Some international organizations believe that fluctuations in this region may cause the oil and gas market to maintain a tight state for longer than expected.
The focus of market attention today is the tensions related to Iran and the Hormuz Strait region - the world's important energy transportation route. The US is increasing diplomatic and economic pressure to bring Iran back to the negotiating table, but this process has not recorded a clear breakthrough.
Some reports say Washington has tightened maritime control measures around the area, amid concerns about the risk of disruption of oil transportation.
Analysts believe that if the situation persists, the global energy market may continue to tighten, thereby affecting inflation and safe-haven demand for gold.
According to Bloomberg, volatility in the Middle East is increasing input costs for many Chinese exporters, especially industries that use a lot of oil-related materials such as rubber, plastics and chemicals. This makes the market worried that inflationary pressure may return in some major economies in 2026.
Technically, gold buyers for June futures need to bring the closing price above the strong resistance zone of 5,000 USD/ounce to strengthen the upward trend. Conversely, sellers will head towards the important support zone of 4,500 USD/ounce.

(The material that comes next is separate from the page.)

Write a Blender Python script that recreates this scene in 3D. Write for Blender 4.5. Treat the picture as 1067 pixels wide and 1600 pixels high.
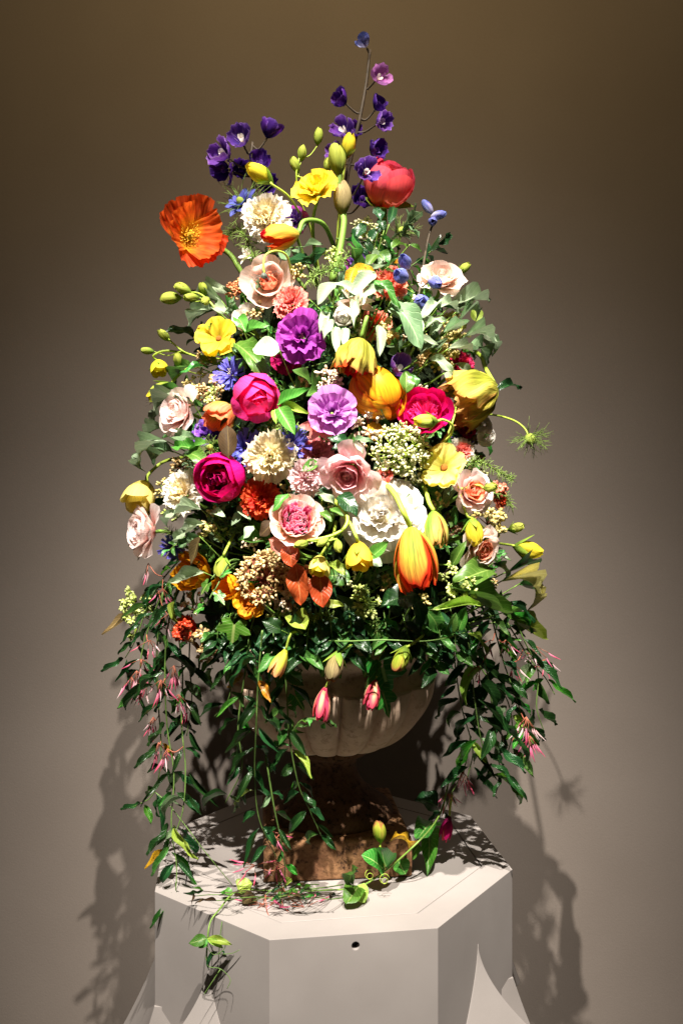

The nearest resistance is at 4,771.3 USD/ounce, followed by 4,800 USD/ounce. The nearest support is at 4,672.2 USD/ounce and 4,626 USD/ounce.
In outside markets, WTI crude oil prices on the Nymex exchange increased, trading around 97.5 USD/barrel. The USD index slightly decreased, while the yield on 10-year US Treasury bonds was 4.33%.
Gold price data is compared to the previous day.
The world gold and silver market operates through two main pricing mechanisms. The first is the spot market, where the buying and selling and immediate delivery prices are listed. The second is the futures market, where prices are set for future delivery.
Due to the impact of year-end position restructuring and market liquidity, the December gold futures contract is currently the most actively traded contract on the CME exchange.